Already seeing 2021’s pre-season testing radically rearranged and reshuffled, he says that the absence of the chance to test anywhere but at Qatar’s Losail circuit ahead of the opening round makes predictions about how the season will pan out very difficult.
What makes it even worse for the Ducati’s three first-timers – Marini, Bastianini and Pramac signing Jorge Martin – is that the traditional end-of-season November tests, normally held at Valencia and Jerez, were also scrapped.
That means they’ll go into the 2021 season as the least-prepared group of MotoGP rookies in modern times. They are still allowed to run in the shakedown test – for which test riders, concession status teams (a label that now only applies to Aprilia) and rookies are eligible – so that’s one small consolation.

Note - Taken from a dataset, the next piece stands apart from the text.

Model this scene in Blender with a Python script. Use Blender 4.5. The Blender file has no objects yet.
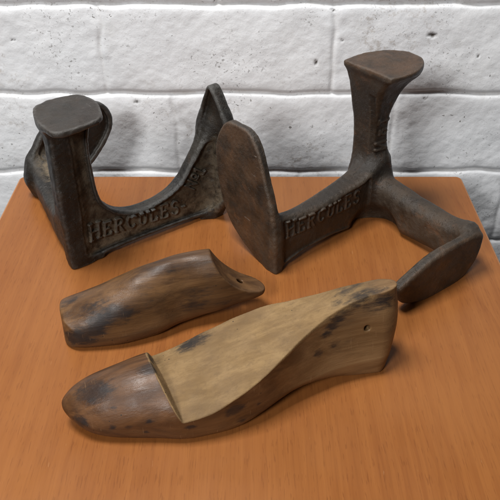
import bpy, math, random
import numpy as np

random.seed(7)
rng = np.random.default_rng(11)
S = bpy.context.scene
COL = S.collection
F32 = np.float32

# ------------------------------------------------------------------ object helpers
def empty(name, loc, rz, label, cat, group=None):
    o = bpy.data.objects.new(name, None)
    COL.objects.link(o)
    o.empty_display_size = 0.02
    o.location = loc
    o.rotation_euler = (0, 0, rz)
    o['label'] = label
    o['category'] = cat
    if group:
        o['group'] = group
    return o

def mesh_obj(name, verts, faces, mat, parent=None, normals=None, attrs=None, smooth=True):
    me = bpy.data.meshes.new(name)
    verts = np.asarray(verts, dtype=np.float64)
    if isinstance(faces, np.ndarray):
        nf, k = faces.shape
        me.vertices.add(len(verts))
        me.vertices.foreach_set('co', verts.ravel())
        me.loops.add(nf * k)
        me.loops.foreach_set('vertex_index', faces.ravel().astype(np.int32))
        me.polygons.add(nf)
        me.polygons.foreach_set('loop_start', np.arange(0, nf * k, k, dtype=np.int32))
        me.update(calc_edges=True)
        me.validate()
    else:
        me.from_pydata([tuple(v) for v in verts], [], faces)
    me.polygons.foreach_set('use_smooth', [smooth] * len(me.polygons))
    for an, av in (attrs or {}).items():
        a = me.attributes.new(an, 'FLOAT', 'POINT')
        a.data.foreach_set('value', np.asarray(av, dtype=F32))
    if normals is not None:
        me.normals_split_custom_set_from_vertices([tuple(n) for n in normals])
    me.materials.append(mat)
    o = bpy.data.objects.new(name, me)
    COL.objects.link(o)
    if parent is not None:
        o.parent = parent
    return o

# ------------------------------------------------------------------ distance-field modelling (mm)
class Grid:
    def __init__(g, lo, hi, h):
        g.h = h
        g.lo = np.array(lo, float)
        n = [int(math.ceil((b - a) / h)) + 1 for a, b in zip(lo, hi)]
        ax = [np.asarray(lo[i] + h * np.arange(n[i]), dtype=F32) for i in range(3)]
        g.X = ax[0][:, None, None]
        g.Y = ax[1][None, :, None]
        g.Z = ax[2][None, None, :]
        g.n = n

def smin(a, b, k):
    if k <= 0:
        return np.minimum(a, b)
    h = np.maximum(k - np.abs(a - b), 0) / k
    return np.minimum(a, b) - h * h * (k * 0.25)

def smax(a, b, k):
    return -smin(-a, -b, k)

def chaikin(pts, n=2):
    p = np.array(pts, float)
    for _ in range(n):
        q = np.roll(p, -1, 0)
        p = np.stack([p * .75 + q * .25, p * .25 + q * .75], 1).reshape(-1, 2)
    return p

def spline(pts, n=4):
    """closed Catmull-Rom curve through the points (a doubled point is a corner)"""
    p = np.array(pts, float)
    out = []
    m = len(p)
    for i in range(m):
        p0, p1, p2, p3 = p[i - 1], p[i], p[(i + 1) % m], p[(i + 2) % m]
        if np.allclose(p1, p2):
            continue
        for j in range(n):
            t = j / n
            out.append(.5 * (2 * p1 + (p2 - p0) * t + (2 * p0 - 5 * p1 + 4 * p2 - p3) * t * t + (3 * p1 - p0 - 3 * p2 + p3) * t ** 3))
    return np.array(out)

def poly(A, B, pts):
    """signed distance to a polygon on broadcastable 2-D coordinates"""
    pts = np.asarray(pts, float)
    A, B = np.broadcast_arrays(A, B)
    d = np.full(A.shape, 1e9, F32)
    s = np.ones(A.shape, F32)
    n = len(pts)
    for i in range(n):
        ax, ay = pts[i]
        bx, by = pts[i - 1]
        ex, ey = bx - ax, by - ay
        wx, wy = A - F32(ax), B - F32(ay)
        l2 = ex * ex + ey * ey
        if l2 < 1e-9:
            continue
        t = np.clip((wx * ex + wy * ey) / l2, 0, 1)
        d = np.minimum(d, (wx - ex * t) ** 2 + (wy - ey * t) ** 2)
        c1 = B >= ay
        c2 = B < by
        c3 = ex * wy > ey * wx
        s = np.where((c1 & c2 & c3) | (~c1 & ~c2 & ~c3), -s, s)
    return (s * np.sqrt(d)).astype(F32)

def ext(d2, C, lo, hi, r=0.0):
    w = np.abs(C - (lo + hi) / 2) - ((hi - lo) / 2 - r)
    d = d2 + r
    return np.minimum(np.maximum(d, w), 0) + np.sqrt(np.maximum(d, 0) ** 2 + np.maximum(w, 0) ** 2) - r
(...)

However, given that last year rookies like Alex Marquez and Brad Binder started out their first year with a whopping 15 days on track before their first MotoGP race, the new crop of talent is at a significant disadvantage.
“Normally in MotoGP you try different tracks in testing, and it’s important,” Nieto said. “It’s going to hurt Luca a little, because he’s going to spend three weeks testing in Qatar. It’s going to be hard for the first race because everyone else has tested there so much, and then there will be a problem when we come to Europe as well, [with Luca] never having tried the bike at another track.
“It’s the first time we’ve arrived in February with the rider still not able to try the bike, so it’s difficult to say at this moment what is possible.
“He [Marini] is really fast, he’s started training with a Ducati street bike, and I think he can make a really good season. We know that it’s MotoGP and it’s really difficult, but I don’t see why he can’t fight for the rookie of the year.
“That’s our target and it’s the thing that we have to try and do. It’s going to be difficult because there are so many fast rookies like Martin and Bastianini, but we’ll try our best and I think Luca can do it.”